The IRS’ new tax form obliges US citizens to reveal all their crypto transactions. To complete the 2019 tax returns, you will have to fill out this form. In the form, you have to reveal whether you have participated in a crypto transaction in 2019. It is part of the growing effort by the IRS to enforce tax compliance by participants in the crypto market.

The Detail of the New IRS Tax Form

According to a CNBC report, the IRS Form has a section that asks, “At any time during 2019, did you receive, sell, send, exchange or otherwise acquire any financial interest in any virtual currency?” This is part of a renewed effort by the tax agency to ensure all US citizens in the crypto market pay their fair share of taxes.

However, some experts claim that this section is too vague. By responding ‘Yes,’ taxpayers could be exposing themselves to increased audit risk. For instance, moving your crypto holdings from a virtual wallet address to a cold wallet could be considered sending crypto.

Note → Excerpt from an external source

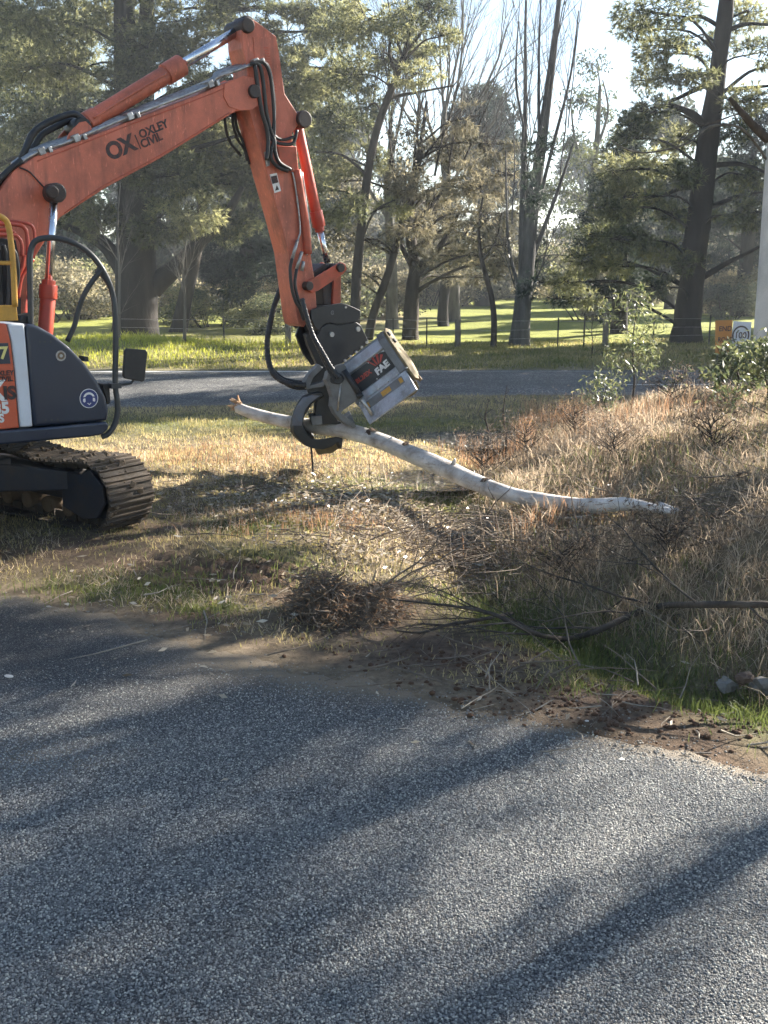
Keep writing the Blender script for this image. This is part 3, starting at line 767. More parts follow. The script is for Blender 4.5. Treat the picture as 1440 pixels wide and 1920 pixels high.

The best approach for now, according to the expert is to consider your interactions with the crypto market and ask yourself whether they fall under taxable events. Indeed, the IRS itself has said it would take a closer look at the crypto sector.

Growing Users 

In 2019, it seems like the IRS is taking on the cryptocurrency industry more than it has in previous years. Despite bearish markets, regulatory entities are starting to see the widespread use of cryptocurrencies globally. Aside from the large transaction output by Bitcoin this year, you also have other metrics surging such as “blockchain wallet users.” As you can see below, this metrics has seen 100% + growth the last 2 years, as more and more investors/traders are creating wallets to store cryptocurrency. Organizations like the IRS are starting to accept the fact that cryptocurrencies are being used, but they now want their fare share.

Warning Letters

In July, the IRS had sent 10,000 letters to taxpayers, requesting them to comply with its taxation guidelines. It was widely speculated that the IRS had fingered the recipients of the letters by gathering data from crypto exchanges. Also just last month, the IRS stated they would now be investigating cryptocurrency ATMs and Kiosks. A Washington DC resident attempted to challenge the IRS’s collection of private crypto transaction data but the courts rejected his application.

If you sold crypto in 2019 and ended up with capital gains, you will have to pay taxes. Additionally, if an employer paid you in crypto, you will have to pay federal income tax, according to the IRS. This also applies to independent contracts such as developers, who have to pay a self-employment tax. For crypto miners, the fair market value of the crypto on the day you receive the crypto will be applied when calculating how much tax you owe. If you do not comply, you might end up paying as much as $250,000 in fines.

A Complex Process 

Calculating how much you owe the IRS can be quite complex. This is in part due to the fluctuating nature of the crypto sector. Besides that, there is the fact that crypto traders usually trade on multiple exchanges. On these exchanges, the price of a single crypto asset can vary widely. The IRS has placed the onus of making accurate calculations on the taxpayer.

There are already platforms that are attempting to make it easy to make these calculations. They aggregate a trader’s crypto activity and try to calculate the cost basis of how much they owe in taxes. Financial experts recommend that avid traders invest in accounting software for calculating how much tax they owe.